### Problem to work on:
Return the first line, the line containing "PI = math.pi", and every line between them, exactly as they stand.
## Start
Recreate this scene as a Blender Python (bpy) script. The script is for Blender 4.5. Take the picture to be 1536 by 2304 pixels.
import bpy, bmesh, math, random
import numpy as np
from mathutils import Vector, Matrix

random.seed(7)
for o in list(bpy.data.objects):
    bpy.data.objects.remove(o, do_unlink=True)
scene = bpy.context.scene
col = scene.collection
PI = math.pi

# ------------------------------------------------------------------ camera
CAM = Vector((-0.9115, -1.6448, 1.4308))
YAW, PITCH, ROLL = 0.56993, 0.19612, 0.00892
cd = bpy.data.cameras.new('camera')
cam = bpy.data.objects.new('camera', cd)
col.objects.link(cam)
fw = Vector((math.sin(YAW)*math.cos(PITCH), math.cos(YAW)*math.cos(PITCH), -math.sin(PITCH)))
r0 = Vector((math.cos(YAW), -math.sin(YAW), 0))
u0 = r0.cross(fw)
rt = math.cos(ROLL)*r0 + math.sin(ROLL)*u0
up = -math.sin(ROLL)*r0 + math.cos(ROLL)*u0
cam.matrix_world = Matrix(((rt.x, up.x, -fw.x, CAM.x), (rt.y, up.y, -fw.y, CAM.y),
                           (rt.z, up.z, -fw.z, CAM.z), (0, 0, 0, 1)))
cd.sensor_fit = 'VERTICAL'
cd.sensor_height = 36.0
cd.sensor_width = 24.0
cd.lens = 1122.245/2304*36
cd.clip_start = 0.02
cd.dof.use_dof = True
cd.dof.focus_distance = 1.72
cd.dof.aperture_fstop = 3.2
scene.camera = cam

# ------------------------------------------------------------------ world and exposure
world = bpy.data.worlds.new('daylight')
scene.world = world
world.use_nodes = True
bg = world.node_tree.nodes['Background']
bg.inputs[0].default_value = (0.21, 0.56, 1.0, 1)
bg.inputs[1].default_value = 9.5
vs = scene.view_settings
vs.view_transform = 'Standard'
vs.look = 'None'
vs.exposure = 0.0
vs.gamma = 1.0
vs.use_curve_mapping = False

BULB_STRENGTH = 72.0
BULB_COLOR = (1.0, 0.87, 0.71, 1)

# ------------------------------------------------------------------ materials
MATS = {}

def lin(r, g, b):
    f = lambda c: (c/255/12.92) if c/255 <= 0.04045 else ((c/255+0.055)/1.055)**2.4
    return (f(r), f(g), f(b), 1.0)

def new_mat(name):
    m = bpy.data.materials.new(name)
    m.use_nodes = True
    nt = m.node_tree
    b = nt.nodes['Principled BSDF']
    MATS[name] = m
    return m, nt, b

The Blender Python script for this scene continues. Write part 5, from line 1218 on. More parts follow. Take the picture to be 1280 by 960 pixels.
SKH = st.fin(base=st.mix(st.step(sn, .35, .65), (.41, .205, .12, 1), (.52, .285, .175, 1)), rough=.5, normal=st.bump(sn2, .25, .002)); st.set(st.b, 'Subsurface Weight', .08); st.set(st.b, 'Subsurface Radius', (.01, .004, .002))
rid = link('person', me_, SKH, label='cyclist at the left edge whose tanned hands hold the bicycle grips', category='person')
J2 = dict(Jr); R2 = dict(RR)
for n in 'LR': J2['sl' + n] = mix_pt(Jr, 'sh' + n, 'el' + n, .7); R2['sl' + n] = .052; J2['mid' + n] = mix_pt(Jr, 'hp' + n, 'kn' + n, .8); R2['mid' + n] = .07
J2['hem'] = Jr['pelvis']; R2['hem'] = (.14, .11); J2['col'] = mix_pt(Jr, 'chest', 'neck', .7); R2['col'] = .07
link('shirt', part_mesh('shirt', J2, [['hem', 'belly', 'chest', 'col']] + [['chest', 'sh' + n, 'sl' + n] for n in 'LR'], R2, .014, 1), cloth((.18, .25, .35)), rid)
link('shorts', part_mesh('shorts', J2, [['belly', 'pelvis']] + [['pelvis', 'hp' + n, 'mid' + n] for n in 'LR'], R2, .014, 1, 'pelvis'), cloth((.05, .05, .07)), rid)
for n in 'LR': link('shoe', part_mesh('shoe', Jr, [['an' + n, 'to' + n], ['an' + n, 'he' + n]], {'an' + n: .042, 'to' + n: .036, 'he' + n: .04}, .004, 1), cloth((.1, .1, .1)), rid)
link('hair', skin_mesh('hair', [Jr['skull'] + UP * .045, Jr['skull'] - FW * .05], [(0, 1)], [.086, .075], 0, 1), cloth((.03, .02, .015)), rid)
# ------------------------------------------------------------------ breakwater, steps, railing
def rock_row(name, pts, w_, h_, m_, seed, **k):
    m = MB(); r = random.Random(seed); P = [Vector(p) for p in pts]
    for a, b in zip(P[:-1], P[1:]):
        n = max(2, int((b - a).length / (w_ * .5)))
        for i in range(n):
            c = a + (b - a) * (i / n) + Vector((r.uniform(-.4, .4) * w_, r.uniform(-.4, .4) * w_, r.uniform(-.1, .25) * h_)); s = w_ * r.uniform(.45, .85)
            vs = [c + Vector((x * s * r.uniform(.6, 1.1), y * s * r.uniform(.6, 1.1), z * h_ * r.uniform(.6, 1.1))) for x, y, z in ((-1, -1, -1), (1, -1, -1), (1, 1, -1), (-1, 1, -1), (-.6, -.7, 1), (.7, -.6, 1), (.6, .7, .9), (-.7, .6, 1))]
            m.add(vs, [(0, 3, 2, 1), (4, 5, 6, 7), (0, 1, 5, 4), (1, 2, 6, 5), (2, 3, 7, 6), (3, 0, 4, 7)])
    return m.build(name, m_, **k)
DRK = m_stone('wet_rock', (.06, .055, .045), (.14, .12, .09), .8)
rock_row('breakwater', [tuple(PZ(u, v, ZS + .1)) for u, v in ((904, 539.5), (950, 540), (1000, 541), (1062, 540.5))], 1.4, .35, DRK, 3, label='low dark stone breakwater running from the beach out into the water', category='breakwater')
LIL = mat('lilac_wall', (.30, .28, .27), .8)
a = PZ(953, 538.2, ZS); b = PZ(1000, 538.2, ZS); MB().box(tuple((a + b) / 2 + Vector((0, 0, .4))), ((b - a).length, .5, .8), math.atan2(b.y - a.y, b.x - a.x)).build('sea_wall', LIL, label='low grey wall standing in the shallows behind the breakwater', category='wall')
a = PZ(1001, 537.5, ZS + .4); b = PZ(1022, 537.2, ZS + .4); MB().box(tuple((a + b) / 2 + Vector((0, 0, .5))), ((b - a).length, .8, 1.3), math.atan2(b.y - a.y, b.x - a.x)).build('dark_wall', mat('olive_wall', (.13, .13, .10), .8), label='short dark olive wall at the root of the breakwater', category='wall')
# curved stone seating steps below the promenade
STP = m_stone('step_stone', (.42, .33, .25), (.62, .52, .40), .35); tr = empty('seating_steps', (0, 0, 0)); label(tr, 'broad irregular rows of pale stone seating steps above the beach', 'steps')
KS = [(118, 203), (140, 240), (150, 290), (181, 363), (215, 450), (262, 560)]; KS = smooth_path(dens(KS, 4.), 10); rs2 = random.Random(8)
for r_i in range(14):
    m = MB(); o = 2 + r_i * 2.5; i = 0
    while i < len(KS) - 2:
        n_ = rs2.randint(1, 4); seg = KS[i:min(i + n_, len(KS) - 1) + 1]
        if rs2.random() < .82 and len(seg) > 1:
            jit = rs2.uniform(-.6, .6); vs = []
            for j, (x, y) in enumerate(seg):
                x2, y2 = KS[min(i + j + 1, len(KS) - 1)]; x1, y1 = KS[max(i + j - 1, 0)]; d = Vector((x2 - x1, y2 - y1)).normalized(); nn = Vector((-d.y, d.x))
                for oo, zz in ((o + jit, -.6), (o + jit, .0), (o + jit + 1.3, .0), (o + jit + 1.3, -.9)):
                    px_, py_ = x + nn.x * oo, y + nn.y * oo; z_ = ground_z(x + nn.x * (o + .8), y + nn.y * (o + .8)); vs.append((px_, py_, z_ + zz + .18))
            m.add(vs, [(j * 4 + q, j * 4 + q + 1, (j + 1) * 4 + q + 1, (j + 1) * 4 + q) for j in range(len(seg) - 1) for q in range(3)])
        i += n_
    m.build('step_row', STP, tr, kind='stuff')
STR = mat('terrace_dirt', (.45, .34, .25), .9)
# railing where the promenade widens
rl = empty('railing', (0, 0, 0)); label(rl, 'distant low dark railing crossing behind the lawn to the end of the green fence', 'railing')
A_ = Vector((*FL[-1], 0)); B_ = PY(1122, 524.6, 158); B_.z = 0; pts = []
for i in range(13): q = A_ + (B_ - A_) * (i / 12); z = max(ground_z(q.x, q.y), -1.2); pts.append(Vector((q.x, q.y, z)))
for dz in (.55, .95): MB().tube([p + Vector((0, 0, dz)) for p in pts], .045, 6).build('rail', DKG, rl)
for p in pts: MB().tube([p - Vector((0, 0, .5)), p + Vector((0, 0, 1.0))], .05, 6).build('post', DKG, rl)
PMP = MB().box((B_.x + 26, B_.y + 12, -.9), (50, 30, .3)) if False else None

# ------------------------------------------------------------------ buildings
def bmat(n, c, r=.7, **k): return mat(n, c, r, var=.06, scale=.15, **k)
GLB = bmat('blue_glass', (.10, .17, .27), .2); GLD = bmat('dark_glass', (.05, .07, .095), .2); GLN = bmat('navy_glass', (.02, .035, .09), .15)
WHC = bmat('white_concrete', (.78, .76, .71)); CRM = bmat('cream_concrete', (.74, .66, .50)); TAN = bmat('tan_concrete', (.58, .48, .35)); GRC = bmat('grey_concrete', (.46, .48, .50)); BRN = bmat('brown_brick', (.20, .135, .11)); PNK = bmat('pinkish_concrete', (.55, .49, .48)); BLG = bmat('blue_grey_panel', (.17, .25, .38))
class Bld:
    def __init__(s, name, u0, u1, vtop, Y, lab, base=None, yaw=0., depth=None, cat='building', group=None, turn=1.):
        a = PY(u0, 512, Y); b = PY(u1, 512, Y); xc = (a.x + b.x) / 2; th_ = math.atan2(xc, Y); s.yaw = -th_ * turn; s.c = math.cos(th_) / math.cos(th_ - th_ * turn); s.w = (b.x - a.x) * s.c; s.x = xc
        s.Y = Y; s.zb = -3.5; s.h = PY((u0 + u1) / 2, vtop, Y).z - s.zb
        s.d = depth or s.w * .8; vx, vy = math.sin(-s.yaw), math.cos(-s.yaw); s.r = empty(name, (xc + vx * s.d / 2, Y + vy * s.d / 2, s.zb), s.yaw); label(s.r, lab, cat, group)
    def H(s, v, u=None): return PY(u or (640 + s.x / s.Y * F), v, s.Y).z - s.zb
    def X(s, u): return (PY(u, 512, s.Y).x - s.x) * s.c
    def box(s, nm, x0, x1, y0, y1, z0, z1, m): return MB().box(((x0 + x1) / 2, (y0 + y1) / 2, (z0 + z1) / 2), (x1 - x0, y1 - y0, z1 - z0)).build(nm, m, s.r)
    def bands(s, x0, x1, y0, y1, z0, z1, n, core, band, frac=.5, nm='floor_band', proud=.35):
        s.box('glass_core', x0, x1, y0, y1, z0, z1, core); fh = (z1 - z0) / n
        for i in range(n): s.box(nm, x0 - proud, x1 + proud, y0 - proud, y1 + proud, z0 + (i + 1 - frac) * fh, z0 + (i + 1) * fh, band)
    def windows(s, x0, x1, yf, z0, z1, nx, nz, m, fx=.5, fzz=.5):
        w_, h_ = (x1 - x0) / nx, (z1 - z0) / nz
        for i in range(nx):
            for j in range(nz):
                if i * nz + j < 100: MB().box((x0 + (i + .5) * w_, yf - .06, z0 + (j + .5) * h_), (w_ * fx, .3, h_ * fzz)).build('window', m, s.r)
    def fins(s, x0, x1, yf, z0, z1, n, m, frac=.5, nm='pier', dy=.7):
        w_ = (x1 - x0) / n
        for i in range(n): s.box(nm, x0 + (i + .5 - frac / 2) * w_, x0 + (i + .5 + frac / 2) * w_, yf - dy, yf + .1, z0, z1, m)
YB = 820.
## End
### Final result:
Recreate this scene as a Blender Python (bpy) script. The script is for Blender 4.5. Take the picture to be 1536 by 2304 pixels.
import bpy, bmesh, math, random
import numpy as np
from mathutils import Vector, Matrix

random.seed(7)
for o in list(bpy.data.objects):
    bpy.data.objects.remove(o, do_unlink=True)
scene = bpy.context.scene
col = scene.collection
PI = math.pi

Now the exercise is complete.